Friday, 2 November 2001

Peter Guttridge: The Once and Future Con (1999)

Edition: Headline, 1999
Review number: 986

The recent foot and mouth outbreak has shown how much the British rural economy is dependent on tourism rather than simply on agriculture. This industry is increasingly reliant on heritage, as that is one of the UK's major selling points (the other being the convenience to Americans in particular of being and English speaking nation). This humorous crime novel is set in one particularly important yet controversial part of the tourism industry, the heritage built up around the Arthurian legends.
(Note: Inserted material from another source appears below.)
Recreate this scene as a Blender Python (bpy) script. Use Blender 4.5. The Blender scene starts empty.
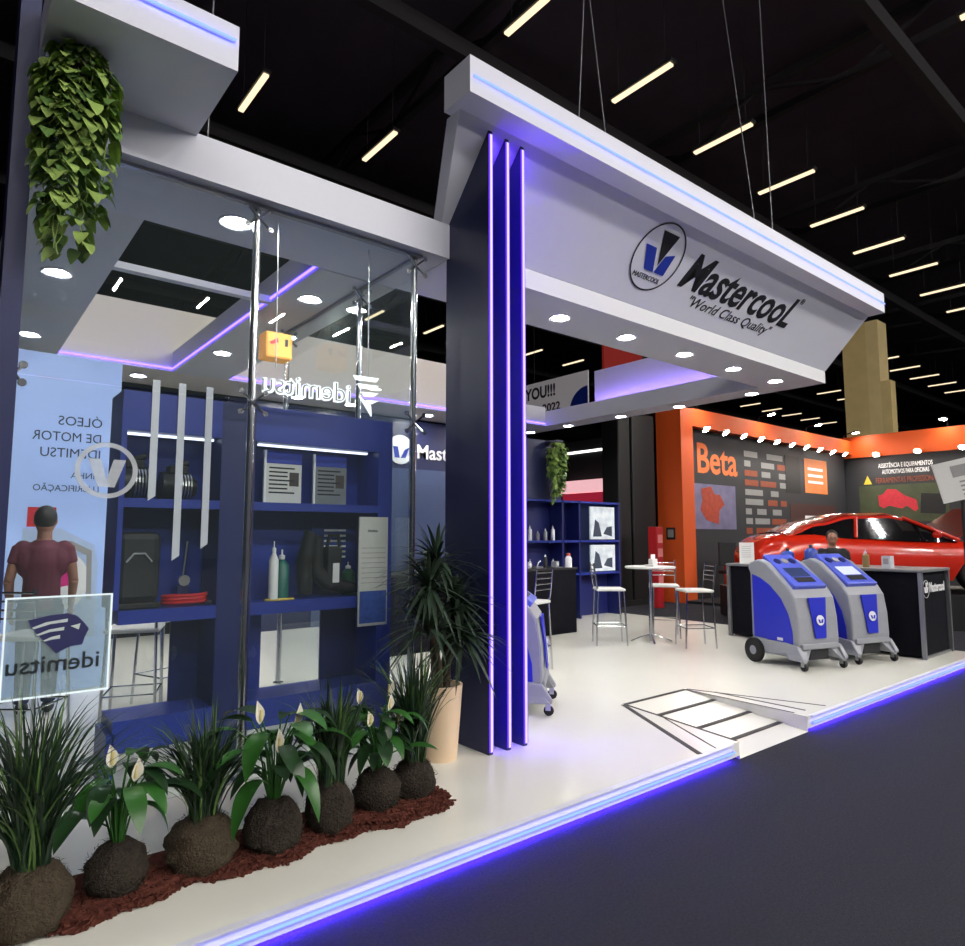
import bpy, bmesh, math, random
from mathutils import Vector, Matrix, noise
R = math.radians
PI = math.pi
rng = random.Random(7)
S = bpy.context.scene
COL = S.collection

# ------------------------------------------------------------------ camera
F_PX, W_PX, H_PX = 664.0, 965, 946
cam_d = bpy.data.cameras.new('camera')
cam_d.sensor_fit = 'HORIZONTAL'
cam_d.sensor_width = 36.0
cam_d.lens = 36.0 * F_PX / W_PX
cam_d.clip_start = 0.05
cam_d.clip_end = 200
cam = bpy.data.objects.new('camera', cam_d)
COL.objects.link(cam)
cam.location = (0, 0, 1.55)
YAW, PITCH = 50.841, 5.42
cam.rotation_euler = (R(90 + PITCH), 0, R(YAW - 90))
S.camera = cam

# ------------------------------------------------------------------ world, exposure
wd = bpy.data.worlds.new('hall_air')
S.world = wd
wd.use_nodes = True
wd.node_tree.nodes['Background'].inputs[0].default_value = (0.55, 0.6, 0.7, 1)
wd.node_tree.nodes['Background'].inputs[1].default_value = 0.14
S.view_settings.view_transform = 'Standard'
S.view_settings.look = 'None'
S.view_settings.gamma = 1
S.view_settings.use_curve_mapping = False
S.view_settings.exposure = 0.0
S.cycles.use_denoising = True
S.cycles.max_bounces = 10
S.cycles.transparent_max_bounces = 24
S.cycles.sample_clamp_indirect = 6.0
S.cycles.caustics_reflective = False
S.cycles.caustics_refractive = False

TUBE_L = 1.35       # radiance of the hall tubes over the stands
AISLE_FILL_L = 850.0  # radiance of the unseen far aisle rows, boosted as added fill
DOWN_L = 275.0      # radiance of the recessed downlights

# ------------------------------------------------------------------ materials
MATS = {}


def lin(c):
    return tuple(((v / 255) / 12.92 if v / 255 <= 0.04045 else ((v / 255 + 0.055) / 1.055) ** 2.4) for v in c)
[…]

This is, of course, because the legends have been attached to many (incompatible) places, whether by multiple identifications of names in earlier traditions (as with Camelot) or by downright invention in later ones (as with Tintagel). The total absence of artefacts that can be reliably associated with Arthur - assuming that he even existed, which some doubt - also provides opportunities for the unscrupulous. This could be very lucrative; the best known Arthurian sites, Tintagel and Glastonbury, are among the most visited in the country.

The situation is clearly ripe for satire, especially given that most tourists are not interested in historical accuracy. They want a good time, and for many this means a theme park style experience which is like the films they have seen - fifteenth century jousts not fifth century cattle rustling. The Once and Future Con attempts to do just this, being about a murder investigation during the inauguration of a theme park centred around the supposedly newly discovered bodies of Arthur and Guinevere.
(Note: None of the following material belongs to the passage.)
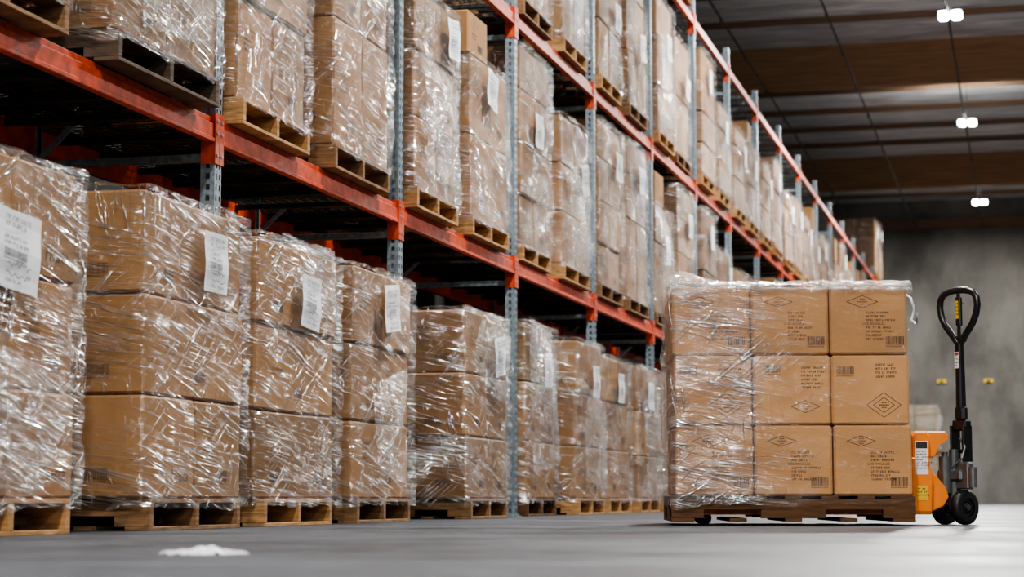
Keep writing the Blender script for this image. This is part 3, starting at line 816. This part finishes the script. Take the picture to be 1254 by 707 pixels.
pm.cbox(.03, .12, -.025, .025, .19, .34, .008, 0, R45)
pm.cyl(S+ax*.13+Z*.31, S+ax*.13+Z*.20, .024, 14)
pm.tube([S+Vector((-.02, -.05, .31)), S+Vector((.03, -.08, .36)), S+Vector((.05, -.07, .42)), S+Vector((.03, -.03, .47))], .006, 8)
obj('hydraulic_pump', pm.mesh('hydraulic_pump', [M_STEEL]), parent=PJ)
hb = MB(); H0 = S+Vector((.047, 0, 0)); RH = Matrix.Translation(H0) @ Matrix.Rotation(math.radians(ANG), 4, 'Z')
for s in (-1, 1): hb.cbox(s*.042-.007, s*.042+.007, -.045, .03, .34, .54, .003, 0, RH)
hb.cbox(-.049, .049, -.028, .028, .51, .57, .008, 0, RH)
hb.cbox(-.036, .036, -.024, .024, .565, .65, .014, 0, RH)
hb.cyl(H0-ax*.055+Z*.40, H0+ax*.055+Z*.40, .012, 12)
hb.tube([H0+Z*.62, H0+Z*.8, H0+Vector((-.002, 0, 1.0))], [.028, .026, .024], 16)
obj('handle_shaft', hb.mesh('handle_shaft', [M_BLACKP], False), parent=PJ)
T0 = H0+Vector((-.002, 0, 0))
prof = [(0.0, .975), (.018, 1.005), (.055, 1.05), (.098, 1.10), (.124, 1.15), (.134, 1.20), (.128, 1.243), (.102, 1.272), (.055, 1.285), (0, 1.288)]
loop = [T0+ax*a+Z*zz for a, zz in prof]+[T0-ax*a+Z*zz for a, zz in prof[-2:0:-1]]
gm = MB(); gm.tube(loop, .019, 12, closed=True)
gm.cbox(-.045, .045, -.014, .014, 1.0, 1.035, .006, 0, RH)
obj('handle_grip', gm.mesh('handle_grip', [M_BLACKP], True), parent=PJ)
lm = MB(); lm.cyl(T0+Z*1.03, T0+Z*1.275, .010, 12)
lm.cbox(-.018, .018, -.011, .011, 1.09, 1.25, .004, 0, RH)
obj('control_lever', lm.mesh('control_lever', [M_BLACKP]), parent=PJ)
dm = MB(); fr = T0-pr*.0125; dm.quad(fr+Z*1.18, ax, v, -.010, .010, -.05, .05, 0); lines(dm, fr-pr*.001+Z*1.18, ax, v, -.008, .03, .012, 4, .02, random.Random(5), .008)
obj('lever_sticker', dm.mesh('lever_sticker', [M_YEL, M_INKD]), parent=PJ, label='yellow strip sticker')
dm = MB(); fr = H0-pr*.0275+Z*.90; dm.quad(fr, ax, v, -.016, .016, -.045, .045, 0); lines(dm, fr-pr*.001, ax, v, -.012, .02, .02, 4, .018, random.Random(6), .008)
dm.quad(fr-pr*.001, ax, v, -.014, .014, .028, .042, 2)
obj('shaft_sticker', dm.mesh('shaft_sticker', [M_PAPER, M_INKD, M_RED]), parent=PJ, label='white instruction sticker')

# ------------------------------------------------------------------ scrap of film on the floor
mb = MB(); V = []; F = []; n = 28
for j in range(n+1):
    for i in range(n+1):
        x = (i/n-.5)*.22; y = (j/n-.5)*.16
        r = math.hypot(x/.11, y/.08); e = max(0, 1-r**2)
        x *= 1+.35*noise.noise(Vector((x*20, y*20, 1))); y *= 1+.4*noise.noise(Vector((x*20, y*20, 5)))
        V.append((x, y, .001+e*.010+.022*abs(noise.noise(Vector((x*22, y*22, 3))))*(e**.5)))
for j in range(n):
    for i in range(n):
        if math.hypot((i+.5)/n-.5, (j+.5)/n-.5)+.07*noise.noise(Vector((i*.4, j*.4, 0))) < .5:
            a = j*(n+1)+i; F.append([a, a+1, a+n+2, a+n+1])
mb.add(V, F)
thing('plastic_scrap', 'crumpled scrap of white film lying on the floor', 'litter', (-2.02, 4.74, 0), (0, 0, .25), mesh=mb.mesh('plastic_scrap', [M_BUNCH], True))

# ------------------------------------------------------------------ camera, world
w = bpy.data.worlds.new('World'); SC.world = w; w.use_nodes = True
w.node_tree.nodes['Background'].inputs[0].default_value = (.6, .65, .7, 1); w.node_tree.nodes['Background'].inputs[1].default_value = .2
cd = bpy.data.cameras.new('Camera'); cd.lens = 70; cd.sensor_width = 36; cd.clip_end = 200
cam = bpy.data.objects.new('Camera', cd); COL.objects.link(cam)
cam.location = (0, 0, 0.14); cam.rotation_euler = (math.radians(90+6.03), 0, math.radians(14.43))
cd.dof.use_dof = True; cd.dof.focus_distance = 10.6; cd.dof.aperture_fstop = 3.0
SC.camera = cam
Unfortunately, the novel is neither funny enough to succeed as a satire, nor is the mystery absorbing enough for it to succeed as part of the crime genre. Indeed, I spent quite a lot of time while reading it wondering whether it was worth the effort, and continued mainly because that involved less thought than finding another book to read. It is mildly entertaining, but not as good as the reviews imply that Guttridge's earlier Nick Madrid novels are.